Goal: Each line from the one containing "Generate a Blender" through the one containing "COL = C.collection" is to be retyped exactly, both end lines included, and all other lines left out.

[Records with scene code]
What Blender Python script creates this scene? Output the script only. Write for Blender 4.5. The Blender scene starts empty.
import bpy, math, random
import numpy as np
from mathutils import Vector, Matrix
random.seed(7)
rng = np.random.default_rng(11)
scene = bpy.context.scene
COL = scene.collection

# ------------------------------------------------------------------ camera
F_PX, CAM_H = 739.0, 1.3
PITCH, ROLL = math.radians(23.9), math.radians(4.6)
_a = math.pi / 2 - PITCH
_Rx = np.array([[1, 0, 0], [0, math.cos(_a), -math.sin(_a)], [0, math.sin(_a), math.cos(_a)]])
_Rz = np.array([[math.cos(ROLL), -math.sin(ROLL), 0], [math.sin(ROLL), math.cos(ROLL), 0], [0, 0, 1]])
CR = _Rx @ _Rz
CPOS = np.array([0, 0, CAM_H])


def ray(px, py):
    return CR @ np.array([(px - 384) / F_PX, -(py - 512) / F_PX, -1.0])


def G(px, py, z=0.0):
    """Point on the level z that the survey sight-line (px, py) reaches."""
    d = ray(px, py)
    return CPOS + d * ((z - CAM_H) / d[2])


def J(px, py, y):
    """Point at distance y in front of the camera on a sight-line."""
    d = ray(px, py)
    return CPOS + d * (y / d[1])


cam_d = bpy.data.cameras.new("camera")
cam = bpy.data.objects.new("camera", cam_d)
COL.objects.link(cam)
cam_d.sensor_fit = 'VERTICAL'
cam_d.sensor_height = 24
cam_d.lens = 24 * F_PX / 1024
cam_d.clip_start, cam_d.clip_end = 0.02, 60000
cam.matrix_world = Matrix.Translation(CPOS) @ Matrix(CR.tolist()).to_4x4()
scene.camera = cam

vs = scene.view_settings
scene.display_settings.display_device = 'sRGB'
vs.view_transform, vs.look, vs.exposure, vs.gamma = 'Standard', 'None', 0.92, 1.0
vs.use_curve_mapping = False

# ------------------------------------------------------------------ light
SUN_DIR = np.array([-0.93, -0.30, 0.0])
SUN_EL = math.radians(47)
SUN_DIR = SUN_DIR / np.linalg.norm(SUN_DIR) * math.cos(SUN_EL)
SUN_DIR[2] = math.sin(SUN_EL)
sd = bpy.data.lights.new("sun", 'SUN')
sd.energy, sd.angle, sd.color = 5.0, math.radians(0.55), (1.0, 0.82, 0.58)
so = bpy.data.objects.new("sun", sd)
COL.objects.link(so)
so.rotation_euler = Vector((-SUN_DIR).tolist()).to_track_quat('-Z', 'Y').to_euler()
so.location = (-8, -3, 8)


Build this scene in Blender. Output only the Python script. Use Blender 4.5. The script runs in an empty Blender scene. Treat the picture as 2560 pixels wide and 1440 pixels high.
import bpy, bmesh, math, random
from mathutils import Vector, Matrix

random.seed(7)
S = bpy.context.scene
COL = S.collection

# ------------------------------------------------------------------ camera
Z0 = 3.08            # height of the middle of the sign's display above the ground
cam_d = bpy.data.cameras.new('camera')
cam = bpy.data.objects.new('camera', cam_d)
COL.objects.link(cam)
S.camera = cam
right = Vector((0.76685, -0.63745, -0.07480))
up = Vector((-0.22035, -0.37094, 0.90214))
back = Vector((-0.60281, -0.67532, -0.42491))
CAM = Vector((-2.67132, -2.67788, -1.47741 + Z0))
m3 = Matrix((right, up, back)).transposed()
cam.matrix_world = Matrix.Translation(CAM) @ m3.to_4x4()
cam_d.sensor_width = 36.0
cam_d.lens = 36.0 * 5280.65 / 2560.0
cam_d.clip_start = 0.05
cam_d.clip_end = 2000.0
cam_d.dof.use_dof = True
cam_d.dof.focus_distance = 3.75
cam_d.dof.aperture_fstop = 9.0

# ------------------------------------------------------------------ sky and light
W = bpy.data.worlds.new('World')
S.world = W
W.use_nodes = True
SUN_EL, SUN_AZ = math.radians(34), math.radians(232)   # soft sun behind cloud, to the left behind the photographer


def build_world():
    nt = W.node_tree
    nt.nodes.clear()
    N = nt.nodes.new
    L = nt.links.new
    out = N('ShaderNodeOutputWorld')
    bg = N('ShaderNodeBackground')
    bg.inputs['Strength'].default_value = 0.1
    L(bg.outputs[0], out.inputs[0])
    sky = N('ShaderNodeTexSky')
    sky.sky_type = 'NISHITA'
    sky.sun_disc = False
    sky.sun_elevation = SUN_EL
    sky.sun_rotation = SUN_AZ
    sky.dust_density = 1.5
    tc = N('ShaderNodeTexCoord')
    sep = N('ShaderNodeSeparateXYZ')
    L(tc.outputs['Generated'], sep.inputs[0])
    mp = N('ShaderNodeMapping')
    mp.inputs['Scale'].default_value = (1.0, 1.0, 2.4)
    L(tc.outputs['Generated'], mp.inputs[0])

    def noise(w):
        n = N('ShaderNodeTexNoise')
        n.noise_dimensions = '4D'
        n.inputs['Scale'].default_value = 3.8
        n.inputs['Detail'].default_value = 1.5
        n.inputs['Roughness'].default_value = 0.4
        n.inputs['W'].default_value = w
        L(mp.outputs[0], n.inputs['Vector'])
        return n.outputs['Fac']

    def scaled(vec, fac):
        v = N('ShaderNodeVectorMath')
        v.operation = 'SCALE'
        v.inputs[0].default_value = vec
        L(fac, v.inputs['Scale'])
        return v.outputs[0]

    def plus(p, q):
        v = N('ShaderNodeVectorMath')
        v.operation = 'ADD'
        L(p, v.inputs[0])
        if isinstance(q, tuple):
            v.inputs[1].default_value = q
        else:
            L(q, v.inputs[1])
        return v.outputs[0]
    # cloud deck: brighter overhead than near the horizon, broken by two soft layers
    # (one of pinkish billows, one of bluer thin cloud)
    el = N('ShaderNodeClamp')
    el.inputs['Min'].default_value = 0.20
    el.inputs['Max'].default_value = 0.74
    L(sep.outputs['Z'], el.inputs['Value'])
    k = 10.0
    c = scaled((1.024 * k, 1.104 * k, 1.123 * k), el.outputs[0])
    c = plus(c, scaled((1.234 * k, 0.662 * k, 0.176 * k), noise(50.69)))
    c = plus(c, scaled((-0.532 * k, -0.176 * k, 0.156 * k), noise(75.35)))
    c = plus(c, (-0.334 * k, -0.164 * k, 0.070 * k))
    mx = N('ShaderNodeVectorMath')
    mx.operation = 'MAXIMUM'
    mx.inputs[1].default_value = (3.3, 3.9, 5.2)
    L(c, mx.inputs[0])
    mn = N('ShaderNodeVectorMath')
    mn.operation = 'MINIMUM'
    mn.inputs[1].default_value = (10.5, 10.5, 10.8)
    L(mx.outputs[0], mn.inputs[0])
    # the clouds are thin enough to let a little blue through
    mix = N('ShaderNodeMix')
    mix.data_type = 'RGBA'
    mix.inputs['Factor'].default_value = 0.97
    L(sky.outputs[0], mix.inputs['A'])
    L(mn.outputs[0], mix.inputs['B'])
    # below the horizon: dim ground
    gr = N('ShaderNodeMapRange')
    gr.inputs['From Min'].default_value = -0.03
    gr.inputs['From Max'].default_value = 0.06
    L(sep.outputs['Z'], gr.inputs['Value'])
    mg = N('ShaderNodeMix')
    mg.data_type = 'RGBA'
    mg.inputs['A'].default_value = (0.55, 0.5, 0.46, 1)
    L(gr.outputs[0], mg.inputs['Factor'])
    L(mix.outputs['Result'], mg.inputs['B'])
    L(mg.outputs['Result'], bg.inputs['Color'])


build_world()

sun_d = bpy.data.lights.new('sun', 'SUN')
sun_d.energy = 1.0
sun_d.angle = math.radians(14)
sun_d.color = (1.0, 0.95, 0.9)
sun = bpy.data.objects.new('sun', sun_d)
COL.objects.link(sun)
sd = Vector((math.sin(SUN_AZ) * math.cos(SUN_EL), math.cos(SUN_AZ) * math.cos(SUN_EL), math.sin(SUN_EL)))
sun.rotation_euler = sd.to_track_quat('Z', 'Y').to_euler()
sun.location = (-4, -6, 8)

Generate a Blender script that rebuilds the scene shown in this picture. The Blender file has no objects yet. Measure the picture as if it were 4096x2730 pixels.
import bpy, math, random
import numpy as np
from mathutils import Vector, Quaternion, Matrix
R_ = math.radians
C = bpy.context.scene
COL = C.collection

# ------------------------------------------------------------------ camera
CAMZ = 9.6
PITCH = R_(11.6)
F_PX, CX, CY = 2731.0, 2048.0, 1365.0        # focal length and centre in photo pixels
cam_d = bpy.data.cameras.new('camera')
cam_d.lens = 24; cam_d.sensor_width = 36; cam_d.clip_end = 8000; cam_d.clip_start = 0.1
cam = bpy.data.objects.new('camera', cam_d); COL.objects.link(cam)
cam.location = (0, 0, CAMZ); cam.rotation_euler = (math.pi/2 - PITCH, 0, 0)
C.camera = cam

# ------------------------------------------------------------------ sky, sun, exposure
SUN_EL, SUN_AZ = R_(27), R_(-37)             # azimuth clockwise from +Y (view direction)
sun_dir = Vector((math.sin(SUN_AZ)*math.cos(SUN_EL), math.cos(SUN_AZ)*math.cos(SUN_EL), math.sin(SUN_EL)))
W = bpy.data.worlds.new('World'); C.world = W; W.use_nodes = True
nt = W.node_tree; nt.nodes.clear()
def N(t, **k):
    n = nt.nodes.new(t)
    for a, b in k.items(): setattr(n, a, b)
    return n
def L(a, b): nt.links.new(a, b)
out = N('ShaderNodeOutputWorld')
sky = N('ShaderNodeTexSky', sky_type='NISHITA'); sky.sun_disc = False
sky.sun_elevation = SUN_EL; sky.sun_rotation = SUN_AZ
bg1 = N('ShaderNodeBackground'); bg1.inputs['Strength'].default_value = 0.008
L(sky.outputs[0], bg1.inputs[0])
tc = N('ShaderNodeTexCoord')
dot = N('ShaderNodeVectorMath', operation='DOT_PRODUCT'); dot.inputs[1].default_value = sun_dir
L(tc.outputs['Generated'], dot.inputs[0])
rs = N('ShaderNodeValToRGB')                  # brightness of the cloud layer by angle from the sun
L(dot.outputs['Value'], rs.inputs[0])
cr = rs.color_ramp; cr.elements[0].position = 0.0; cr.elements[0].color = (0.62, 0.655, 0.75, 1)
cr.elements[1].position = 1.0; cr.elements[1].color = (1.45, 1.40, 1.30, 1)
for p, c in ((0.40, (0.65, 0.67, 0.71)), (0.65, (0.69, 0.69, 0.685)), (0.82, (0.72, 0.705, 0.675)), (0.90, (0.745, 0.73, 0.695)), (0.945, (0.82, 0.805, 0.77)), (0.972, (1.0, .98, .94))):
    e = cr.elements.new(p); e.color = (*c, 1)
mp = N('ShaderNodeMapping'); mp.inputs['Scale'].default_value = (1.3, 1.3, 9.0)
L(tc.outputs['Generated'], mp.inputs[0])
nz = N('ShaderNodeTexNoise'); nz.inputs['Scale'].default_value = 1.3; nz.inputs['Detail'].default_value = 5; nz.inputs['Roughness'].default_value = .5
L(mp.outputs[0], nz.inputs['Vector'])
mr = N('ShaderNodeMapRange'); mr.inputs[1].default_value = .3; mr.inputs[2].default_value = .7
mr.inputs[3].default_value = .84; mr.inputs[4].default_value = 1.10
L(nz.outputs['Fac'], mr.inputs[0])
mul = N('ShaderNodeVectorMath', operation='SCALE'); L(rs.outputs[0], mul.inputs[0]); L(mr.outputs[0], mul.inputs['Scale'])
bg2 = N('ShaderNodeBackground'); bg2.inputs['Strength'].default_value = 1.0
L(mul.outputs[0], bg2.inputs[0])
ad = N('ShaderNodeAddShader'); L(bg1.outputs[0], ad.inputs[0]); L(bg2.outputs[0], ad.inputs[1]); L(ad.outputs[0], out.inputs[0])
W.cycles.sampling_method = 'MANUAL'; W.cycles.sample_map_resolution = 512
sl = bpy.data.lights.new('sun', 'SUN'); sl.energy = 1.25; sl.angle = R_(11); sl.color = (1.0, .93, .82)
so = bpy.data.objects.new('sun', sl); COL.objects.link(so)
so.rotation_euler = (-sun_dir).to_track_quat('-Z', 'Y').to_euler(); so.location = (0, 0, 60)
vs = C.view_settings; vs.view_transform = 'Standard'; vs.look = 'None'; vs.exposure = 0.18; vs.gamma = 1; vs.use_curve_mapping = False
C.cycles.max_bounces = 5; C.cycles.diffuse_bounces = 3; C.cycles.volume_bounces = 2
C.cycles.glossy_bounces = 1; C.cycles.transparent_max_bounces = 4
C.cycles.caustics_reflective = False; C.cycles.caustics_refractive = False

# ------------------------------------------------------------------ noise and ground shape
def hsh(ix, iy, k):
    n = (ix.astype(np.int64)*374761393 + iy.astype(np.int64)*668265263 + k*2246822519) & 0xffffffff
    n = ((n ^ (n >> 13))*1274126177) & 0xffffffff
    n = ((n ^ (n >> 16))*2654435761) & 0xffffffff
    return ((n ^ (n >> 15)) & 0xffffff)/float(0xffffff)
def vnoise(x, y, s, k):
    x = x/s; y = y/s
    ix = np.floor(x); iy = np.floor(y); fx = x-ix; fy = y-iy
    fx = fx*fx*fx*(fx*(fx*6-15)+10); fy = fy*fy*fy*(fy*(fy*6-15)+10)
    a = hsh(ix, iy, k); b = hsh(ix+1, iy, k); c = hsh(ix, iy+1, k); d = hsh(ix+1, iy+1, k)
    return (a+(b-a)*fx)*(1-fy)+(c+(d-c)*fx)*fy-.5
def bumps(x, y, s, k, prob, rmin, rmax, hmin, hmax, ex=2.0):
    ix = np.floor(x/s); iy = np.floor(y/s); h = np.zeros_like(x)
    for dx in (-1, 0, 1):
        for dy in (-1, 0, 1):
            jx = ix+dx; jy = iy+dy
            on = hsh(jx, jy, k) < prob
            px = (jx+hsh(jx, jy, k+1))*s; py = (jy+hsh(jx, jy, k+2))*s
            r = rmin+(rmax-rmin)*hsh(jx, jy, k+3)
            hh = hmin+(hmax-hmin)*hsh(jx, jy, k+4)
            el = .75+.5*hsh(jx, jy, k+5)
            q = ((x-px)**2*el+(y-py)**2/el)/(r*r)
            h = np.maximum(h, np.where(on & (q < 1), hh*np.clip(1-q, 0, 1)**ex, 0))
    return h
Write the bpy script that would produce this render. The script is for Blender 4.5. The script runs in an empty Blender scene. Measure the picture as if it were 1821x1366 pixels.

Answer to this exercise:
Generate a Blender script that rebuilds the scene shown in this picture. The Blender file has no objects yet. Measure the picture as if it were 4096x2730 pixels.
import bpy, math, random
import numpy as np
from mathutils import Vector, Quaternion, Matrix
R_ = math.radians
C = bpy.context.scene
COL = C.collection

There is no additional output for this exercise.